La posizione che Malmsteen assume nella copertina di questo disco, gamba destra piegata, l’altra allungata, deve essere di combattimento: con la stessa posizione in 'Trilogy' abbatteva con la sua Strato una pericolosa Idra a tre teste, in questo disco manipola, da consumato alchimista, il ghiaccio e il fuoco.
Già, perché è necessaria proprio la combinazione dei due elementi per poter cancellare il terribile 'Eclipse' di due anni prima, disco votato sfacciatamente a sonorità decisamente troppo commerciali per i canoni dello svedese. Con 'Fire & Ice' ci riesce parzialmente. La strumentale Perpetual lascia ben presagire, soprattutto per la presenza, cosa che quasi mancava in 'Eclipse', di sonorità neoclassiche.

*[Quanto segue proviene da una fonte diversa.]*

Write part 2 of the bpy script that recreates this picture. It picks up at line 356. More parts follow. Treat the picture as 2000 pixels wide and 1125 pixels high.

Il brano, pur non paragonabile ai celebri passati strumentali, si presenta come un’ottima opener.
Ma le successive Dragonfly e Teaser ripiombano lo svedese in quei terribili clichè hard rock che erano stati la rovina del disco precedente. Il problema è che se si vuole suonare AOR pomp non si può prescindere da melodie memorabili cosa che entrambi le canzoni non hanno. Soprattutto Teaser, scelta come singolo, è quanto di più banale il genere possa proporre, roba che gente come Dokken, Ratt o TNT usava, probabilmente come B sides.
Ma il colpo di scena è dietro l’angolo: un quartetto d’archi, accompagnato da una soave melodia di flauto apre How many miles to Babylon, un paio di minuti di pathos drammatico che sfocia in un mid tempo epico dove la voce di Goran Edman, pur essendo il singer meno bravo mai assoldato da Malmsteen, si cala perfettamente nel genere. In Cry no more un’altra piacevole sorpresa: una sorta di epic blues apre questa power ballad, intermezzata dal quartetto d’archi lanciato in una aria tipicamente barocca. Un brano atipico ma irresistibile.
In No mercy, veloce e potente, fanno capolino i blackmoriani Rainbow ed anche qui risalto al quartetto, impegnato nella parte centrale del brano alla rivisitazione di una celebre aria bachiana. Un sitar introduce C’est la vie, song dalle tinte orientali che vorrebbe fare i verso alla celebre Gates to Babylon dei Rainbow era Dio. Malmsteen anche nei dischi seguenti inserirà sempre un brano di questo tipo, introdotto dal solito sitar. Il problema è che lo svedese sta alla musica orientale un po‘ come i cavoli a merenda e quindi il risultato è già auspicabile: da skippare…
Ancora uno strumentale, Leviathan, ci ripropone un Malmsteen in netta ripresa che, pur non facendo gridare al miracolo, sembra ricordarci che il Paganini elettrico è ancora vivo. La title track sbigottisce: perfetta la fusione tra la musica barocca e le sonorità hard rock, con lungo solo Vivaldi oriented e potente seguito Hard pomp. Insomma quello che non è riuscito con Dragonfly e Teaser qui riesce alla perfezione. Ancora Rainbow e quartetto d’archi nella veloce Forever is a long time, mentre la ballad I’m my own enemy è scialba e piatta, assolutamente imparagonabile alla celebre Dreaming. Brutto Hard rock misto a funky nella successiva All I want is everything, brano decisamente da riempimento. Il breve intervallo acustico di Golden dawn introduce Final courtain, song potente e orchestrale, non un capolavoro ma ottima per la chiusura del disco.
Che dire, probabilmente, vista la stazza attuale, lo svedese non sarebbe più capace di mettersi in posizione di combattimento, però di regalarci qualche buon brano può darsi. 'Fire & Ice', lungi dall’essere un capolavoro, è il disco del parziale riscatto dopo le delusioni precedenti, il classico disco che in alcuni momenti esalta, in altri annoia. Non mi si permette di farlo ma un 3,5 è tutto meritato.